The optics of “Africanity” in Wakanda is however just that. It is a register of visual references to the kind of iconic material objects you are offered to purchase at a good price at gift shops at airports around the continent (and that are not always actually made in Africa). In “The Extroverted African Novel”, Eileen Julien argues that in novels by writers such as Chimamanda Ngozie Adichie, Ben Okri and NoViolet Bulawayo – whose works have been extremely successful on western book-markets in later years -- “Africa” or “Africanity” typically exist primarily in ornamental details. She sees this “ornamentalism” as “an exploitative strategy” within the “Eurocentric paradigm” of literary representation (Julien 672) 2. Likewise, in Black Panther Africa is an all but superfluous element, existing by the sidelines. It is a space to bring “colour, zest, spice and exoticism” into the utopian and counter-factual fantasy of an Africa nation that can measure up to the world’s superpowers (Julien 672). More problematically, the space that Africa inhabits in the film, is of “a ‘colorful guest,’ a reminder of aesthetic Eurocentrism” (Julien 674).

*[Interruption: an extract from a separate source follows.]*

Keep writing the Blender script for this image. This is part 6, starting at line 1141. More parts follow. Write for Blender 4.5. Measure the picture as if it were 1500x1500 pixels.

Moreover, it is crucial to think about just what kind of modernity Wakanda represents. The revolutionary thing about Wakanda is that it posits the existence of an alternative, African modernity. This seems radical and revolutionary at first, but this modernity is a result of an accident; a meteor hit is the causality of such a modernity. Secondly, this modernity comprises only the material and scientific aspect of modernity – not the intellectual or political. Wakanda is ruled by a supreme, male leader who comes to power through a duel. Perhaps, that is why Wakanda is even more vulnerable to sudden political transformation than the average African nation.

As the metro train drew in, we agreed that the timeliness of Black Panther is both what makes it such a powerful intervention and the reason why it is hard to ignore that feeling that the film is not what it first appears to be. It hit Donald Trump’s America like a comet, in the middle of the taking a knee-protests and increasing tensions across the political spectrum. It also hit many African nations in a threshold moment of upheaval and seismic change (think post-Mugabe Zimbabwe, for example, or the increasingly polarized South Africa, just to mention two southern nations). At the same time, if there is something that Hollywood is notoriously good at, it is exploiting historical moments to make money and hiding the cynical aspect of this fact behind the supposedly progressive messages that are churned out. And perhaps this is something we as viewers are willing to look past as long as we are served visions of a future that most of us want, or alternative narratives about places and people who deserve to be seen and listened to. We would like to have seen that in Black Panther, we concluded, as we stepped on the train.

Endnotes
1.Binayvanga Wainaina, “How to Write about Africa” Granta 92: The View From Africa, January 2006. https://granta.com/how-to-write-about-africa/

2. Julien, Eileen. “The Extroverted African Novel.” The Novel. Vol. 1. History, Geography and Culture. Ed. Moretti, Franco. Princeton University Press. 2006.